El otro día conversaba con un amigo sobre el valor de la ley natural. Esta, como es sabido, responde a lo que las cosas son y, observándolas, especialmente si consideramos lo que es el hombre, nos permite acertar en nuestras decisiones. La ley natural indica el designio de Dios en su creación. Pero, hablando de las dificultades que tenía para el hombre reconocer la existencia de esa ley fuimos a parar en qué hacía que un niño, o cualquiera de nosotros, obedeciera un mandato. Y llegamos a la conclusión, quizás no muy fundada filosóficamente, de que obedecíamos a las personas, y por ellas a lo que nos indicaban. Sólo el temor al castigo mueve a una obediencia ciega a la ley.

Pensaba en esto al leer el evangelio de hoy. Jesús, frente al legalismo de los fariseos, lleva las exigencias morales hasta su máxima expresión. Así, por ejemplo, nos manda que amemos a nuestros enemigos. Parece algo totalmente inasumible por cualquiera de nosotros. Porque a quien nos hace daño deseamos corresponderle de la misma manera. Sin embargo, ¿quién, contemplando a Cristo no descubre que lo que Él nos propone es lo que verdaderamente corresponde al deseo de nuestro corazón?
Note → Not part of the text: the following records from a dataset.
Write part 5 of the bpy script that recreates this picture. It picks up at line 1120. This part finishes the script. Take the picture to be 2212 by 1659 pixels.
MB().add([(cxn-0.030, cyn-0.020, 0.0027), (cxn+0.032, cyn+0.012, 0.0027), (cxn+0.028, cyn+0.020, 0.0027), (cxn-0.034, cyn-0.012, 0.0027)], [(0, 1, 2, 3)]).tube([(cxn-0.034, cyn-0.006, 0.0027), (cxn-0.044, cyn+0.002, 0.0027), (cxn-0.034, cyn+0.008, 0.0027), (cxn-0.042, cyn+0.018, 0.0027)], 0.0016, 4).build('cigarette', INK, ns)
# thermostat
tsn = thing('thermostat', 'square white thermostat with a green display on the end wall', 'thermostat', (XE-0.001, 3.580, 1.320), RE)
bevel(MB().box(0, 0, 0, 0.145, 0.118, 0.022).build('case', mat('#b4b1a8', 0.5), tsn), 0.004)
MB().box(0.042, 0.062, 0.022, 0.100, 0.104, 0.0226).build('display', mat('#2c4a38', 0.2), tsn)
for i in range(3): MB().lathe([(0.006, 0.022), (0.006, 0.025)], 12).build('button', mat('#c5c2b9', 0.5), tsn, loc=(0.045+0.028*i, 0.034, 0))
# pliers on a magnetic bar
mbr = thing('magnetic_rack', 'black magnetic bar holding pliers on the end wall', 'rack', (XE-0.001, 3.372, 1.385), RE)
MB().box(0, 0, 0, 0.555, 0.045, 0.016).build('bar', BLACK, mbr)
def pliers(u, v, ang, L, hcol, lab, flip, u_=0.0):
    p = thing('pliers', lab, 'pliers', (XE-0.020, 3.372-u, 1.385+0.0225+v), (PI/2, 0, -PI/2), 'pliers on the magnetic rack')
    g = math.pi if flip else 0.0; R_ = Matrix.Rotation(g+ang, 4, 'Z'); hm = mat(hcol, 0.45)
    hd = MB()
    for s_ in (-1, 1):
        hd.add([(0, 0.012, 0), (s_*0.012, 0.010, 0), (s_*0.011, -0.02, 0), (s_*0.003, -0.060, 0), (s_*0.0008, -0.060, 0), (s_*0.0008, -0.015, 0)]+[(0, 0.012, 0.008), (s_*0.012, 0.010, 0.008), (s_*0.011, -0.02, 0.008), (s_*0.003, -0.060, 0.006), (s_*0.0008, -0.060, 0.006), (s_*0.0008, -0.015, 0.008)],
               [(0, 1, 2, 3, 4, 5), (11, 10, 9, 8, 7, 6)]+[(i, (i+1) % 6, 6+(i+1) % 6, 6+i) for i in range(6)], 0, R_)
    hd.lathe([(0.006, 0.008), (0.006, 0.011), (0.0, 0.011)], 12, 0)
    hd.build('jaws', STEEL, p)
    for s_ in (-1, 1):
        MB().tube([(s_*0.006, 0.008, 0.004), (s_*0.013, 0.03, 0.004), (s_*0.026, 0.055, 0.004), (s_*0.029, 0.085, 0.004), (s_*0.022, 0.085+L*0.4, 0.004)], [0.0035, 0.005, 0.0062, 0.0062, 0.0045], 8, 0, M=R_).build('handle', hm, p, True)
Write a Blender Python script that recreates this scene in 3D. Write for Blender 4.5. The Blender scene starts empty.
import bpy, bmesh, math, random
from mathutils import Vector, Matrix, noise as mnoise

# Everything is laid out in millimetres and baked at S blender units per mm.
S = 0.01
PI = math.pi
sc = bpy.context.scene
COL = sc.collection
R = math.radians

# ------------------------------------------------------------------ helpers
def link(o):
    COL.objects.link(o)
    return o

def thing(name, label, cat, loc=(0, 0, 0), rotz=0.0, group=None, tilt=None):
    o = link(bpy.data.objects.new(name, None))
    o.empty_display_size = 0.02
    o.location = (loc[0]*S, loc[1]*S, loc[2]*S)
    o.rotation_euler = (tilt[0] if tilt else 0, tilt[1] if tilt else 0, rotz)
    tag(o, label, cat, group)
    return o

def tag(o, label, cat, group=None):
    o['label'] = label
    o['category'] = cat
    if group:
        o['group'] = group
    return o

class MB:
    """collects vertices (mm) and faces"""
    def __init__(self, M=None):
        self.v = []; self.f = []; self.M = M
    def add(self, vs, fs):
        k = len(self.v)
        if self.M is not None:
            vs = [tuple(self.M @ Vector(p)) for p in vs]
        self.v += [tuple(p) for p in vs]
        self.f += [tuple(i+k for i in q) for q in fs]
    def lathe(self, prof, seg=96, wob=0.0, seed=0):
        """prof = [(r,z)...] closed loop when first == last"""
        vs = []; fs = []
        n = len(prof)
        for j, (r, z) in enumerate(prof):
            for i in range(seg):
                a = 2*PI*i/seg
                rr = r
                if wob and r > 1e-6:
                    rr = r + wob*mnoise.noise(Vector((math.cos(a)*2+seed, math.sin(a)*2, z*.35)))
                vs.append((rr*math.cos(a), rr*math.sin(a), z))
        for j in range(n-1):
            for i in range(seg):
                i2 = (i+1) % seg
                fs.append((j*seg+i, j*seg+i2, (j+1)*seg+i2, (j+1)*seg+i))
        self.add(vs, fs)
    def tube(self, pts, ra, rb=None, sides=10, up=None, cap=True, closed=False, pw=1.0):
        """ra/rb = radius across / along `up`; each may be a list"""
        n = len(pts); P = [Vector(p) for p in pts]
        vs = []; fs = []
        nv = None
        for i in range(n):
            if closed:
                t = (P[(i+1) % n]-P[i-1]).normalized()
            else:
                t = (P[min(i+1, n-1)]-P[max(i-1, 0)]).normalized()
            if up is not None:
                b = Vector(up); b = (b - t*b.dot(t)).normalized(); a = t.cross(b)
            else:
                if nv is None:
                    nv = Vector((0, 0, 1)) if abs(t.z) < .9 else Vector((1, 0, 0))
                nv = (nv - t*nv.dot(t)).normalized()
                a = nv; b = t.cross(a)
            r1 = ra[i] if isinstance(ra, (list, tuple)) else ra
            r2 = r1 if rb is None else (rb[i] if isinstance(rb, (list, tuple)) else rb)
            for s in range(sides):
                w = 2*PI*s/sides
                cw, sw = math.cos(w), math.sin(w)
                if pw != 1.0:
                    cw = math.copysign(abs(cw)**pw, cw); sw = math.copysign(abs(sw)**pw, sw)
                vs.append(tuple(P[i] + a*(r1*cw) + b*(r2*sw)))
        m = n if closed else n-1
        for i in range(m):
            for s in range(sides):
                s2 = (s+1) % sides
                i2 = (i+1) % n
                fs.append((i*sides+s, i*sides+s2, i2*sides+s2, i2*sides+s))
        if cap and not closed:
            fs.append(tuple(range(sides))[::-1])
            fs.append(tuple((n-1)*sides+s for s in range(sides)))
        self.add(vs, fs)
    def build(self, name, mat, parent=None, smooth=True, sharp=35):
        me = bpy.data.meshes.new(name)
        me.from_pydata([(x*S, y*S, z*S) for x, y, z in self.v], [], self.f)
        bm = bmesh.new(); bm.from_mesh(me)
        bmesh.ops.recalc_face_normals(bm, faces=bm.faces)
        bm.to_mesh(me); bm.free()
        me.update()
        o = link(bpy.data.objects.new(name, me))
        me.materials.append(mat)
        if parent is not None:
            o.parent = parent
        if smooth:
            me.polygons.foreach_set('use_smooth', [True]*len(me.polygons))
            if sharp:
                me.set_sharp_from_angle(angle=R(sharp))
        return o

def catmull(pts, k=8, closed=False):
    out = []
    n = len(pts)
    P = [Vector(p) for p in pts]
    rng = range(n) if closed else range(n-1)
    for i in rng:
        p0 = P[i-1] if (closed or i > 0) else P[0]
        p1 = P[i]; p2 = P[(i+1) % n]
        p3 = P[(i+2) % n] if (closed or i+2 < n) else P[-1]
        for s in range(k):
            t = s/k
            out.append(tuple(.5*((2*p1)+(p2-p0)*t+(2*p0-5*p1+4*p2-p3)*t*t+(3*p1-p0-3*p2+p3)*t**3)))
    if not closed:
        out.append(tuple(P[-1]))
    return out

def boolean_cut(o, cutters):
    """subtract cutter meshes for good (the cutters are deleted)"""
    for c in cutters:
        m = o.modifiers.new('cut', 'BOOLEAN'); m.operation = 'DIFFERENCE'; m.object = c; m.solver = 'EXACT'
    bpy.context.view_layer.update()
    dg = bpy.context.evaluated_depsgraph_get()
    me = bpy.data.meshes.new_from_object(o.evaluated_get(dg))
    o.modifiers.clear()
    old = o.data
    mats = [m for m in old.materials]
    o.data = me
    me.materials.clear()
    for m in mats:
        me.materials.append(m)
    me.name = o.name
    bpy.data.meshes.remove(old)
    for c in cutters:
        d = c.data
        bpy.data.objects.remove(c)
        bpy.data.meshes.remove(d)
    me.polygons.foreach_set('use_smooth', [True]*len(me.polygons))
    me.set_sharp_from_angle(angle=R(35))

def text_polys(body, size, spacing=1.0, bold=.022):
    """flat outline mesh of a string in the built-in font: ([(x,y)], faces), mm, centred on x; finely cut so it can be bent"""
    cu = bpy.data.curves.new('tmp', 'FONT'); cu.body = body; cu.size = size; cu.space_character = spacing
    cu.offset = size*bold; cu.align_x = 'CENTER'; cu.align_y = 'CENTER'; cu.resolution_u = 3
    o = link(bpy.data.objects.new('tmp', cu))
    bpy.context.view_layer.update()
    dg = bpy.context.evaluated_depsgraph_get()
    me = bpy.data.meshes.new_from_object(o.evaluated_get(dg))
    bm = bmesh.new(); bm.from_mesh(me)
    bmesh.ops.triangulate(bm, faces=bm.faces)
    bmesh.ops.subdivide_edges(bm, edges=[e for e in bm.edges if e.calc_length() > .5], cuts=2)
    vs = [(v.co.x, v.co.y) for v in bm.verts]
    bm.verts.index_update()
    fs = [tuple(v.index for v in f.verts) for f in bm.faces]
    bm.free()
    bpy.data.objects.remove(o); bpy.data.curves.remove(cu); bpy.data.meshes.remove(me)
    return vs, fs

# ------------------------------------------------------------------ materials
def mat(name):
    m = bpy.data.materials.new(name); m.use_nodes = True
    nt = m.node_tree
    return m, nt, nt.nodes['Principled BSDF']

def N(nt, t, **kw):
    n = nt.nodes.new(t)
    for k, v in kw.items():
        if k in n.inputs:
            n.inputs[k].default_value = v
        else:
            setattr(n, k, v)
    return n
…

He encontrado un bello texto que me ha hecho profundizar en esa idea y que transcribo:

“Quien ama a todos se salvará, sin duda. Quien es amado por todos no se salvará por eso. Dios es amor. Quien se relacione con alguien sin amor, vende a Dios, vende su felicidad. Sólo se da felicidad amando. ¿Cuál es la belleza natural del alma? Amar a Dios. ¿Y cuánto? Con todo el corazón, con toda el alma, con toda la mente, con todas las fuerzas (Lc 10,27).

En el mismo orden de la belleza hay que poner el amor al prójimo. ¿Cuánto? Hasta la muerte. Si no lo haces, ¿quién sufrirá el daño? No Dios, sino quizás un poco el prójimo, pero tú serás quien sufra un daño enorme. De hecho, el ser privado de una belleza o perfección natural no es igualmente dañino a las criaturas. Si la rosa deja de tener su color natural o la azucena su aroma, el daño que yo recibiría sería de menor importancia aunque me gusten esas sensaciones; mas para la rosa y la azucena sería un daño terrible, porque se ven privadas de su propia y natural belleza” (Guido I, Meditaciones, II)

Cuando Jesús nos enseña hasta dónde debe y puede llegar nuestro corazón no nos carga un pesado fardo que haga más difícil nuestra vida. Por el contrario, nos muestra un camino para alcanzar la belleza para la que hemos sido creados. Sus palabras nos pueden parecer muy duras, pero contemplándole a Él, en quien se manifiesta la misericordia de Dios, percibimos en seguida su suavidad. La ley de Cristo nos conduce al corazón de Cristo y es en Él donde se hace más clara y accesible para nosotros. Desde su belleza comprendemos la belleza de todo lo que nos enseña y manda. Y también vislumbramos la belleza a la que estamos llamados y que no poseemos porque el pecado nos afea.

Que la Virgen María, cuyo corazón estuvo tan unido al de su Hijo nos ayude a escuchar las enseñanzas de Jesús y nos eduque para que seamos capaces de llevarlas a la práctica.